I'm not sure I follow how one player handling the puck and the other not handling the puck doesn't make the play where the player doesn't have the puck dirtier -- at least Lindros should have have been expecting some sort of hit, since he was a legal target as the puckcarrier.
You don't follow.
-Because both were hits from the player's blind side. While you can expect a hit, it is hard to expect one you never see coming. But let's blame the player that got hit instead, if he had the puck, he just had to expect it, right? Similarly, when a player with the puck gets nailed from the back smack on his own player bench, it matters little if he had the puck or not. It would be a dirty hit, not any less than if the player was 10 feet away from the rubber thing. At the end of the day, puck or no puck, you'll need facial reconstruction and someone will get suspended.

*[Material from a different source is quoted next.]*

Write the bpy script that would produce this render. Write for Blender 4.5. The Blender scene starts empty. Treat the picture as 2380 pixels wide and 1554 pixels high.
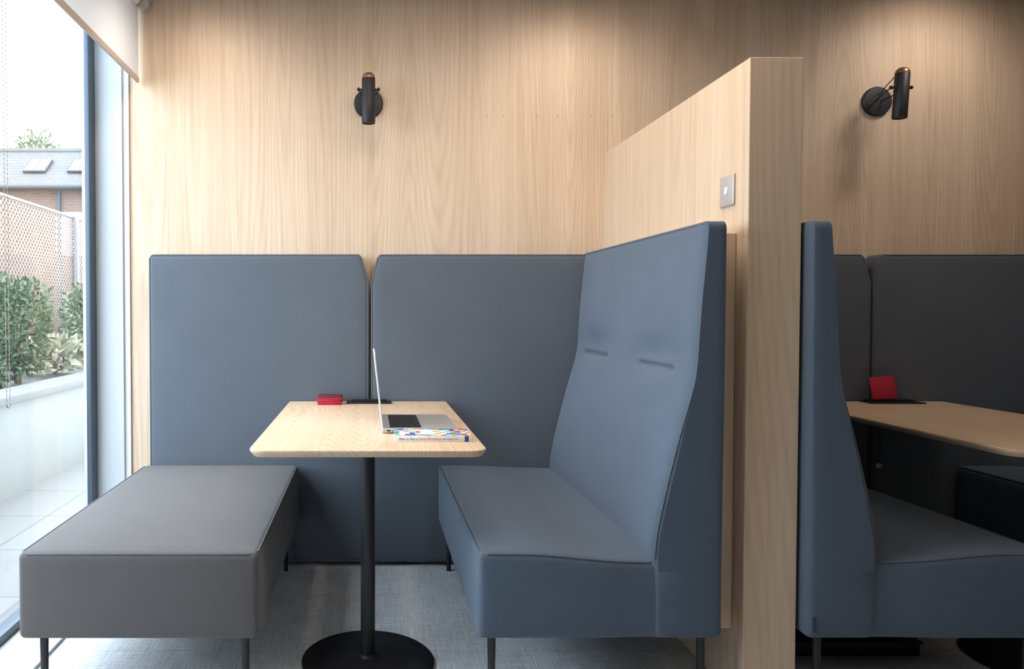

-Because both hits were deliberately aiming the player's head with a high shoulder with intentions to cause as most damage as possible. There is no doubt Stevens was looking to injure on that play.This is the worst kind of behavior and you cannot relativise its gravity because there was no interference. Had Lindros shot the puck a second before, he would have received the same check from a player he probably wouldnt have had time to defend against. One second appears to be pretty much the only difference between the hit on Lindros and the one Nathan received.
Now I don't know this Rome guy and if that's his usual style of play but Stevens has a history of hits like that. At the very least the NHL is a lot less tolerant than it used to be on such hits... that Stevens hit used to make NHL highlights for fucks sake. Today, it probably would be an immediate suspension. There is still a lot of room for improvement, but it isn't as bad as it used to be.
But sure there was an added interference call possible on that play last night and because of that you ''don't follow'' how the hits are similar. Well then just don't follow.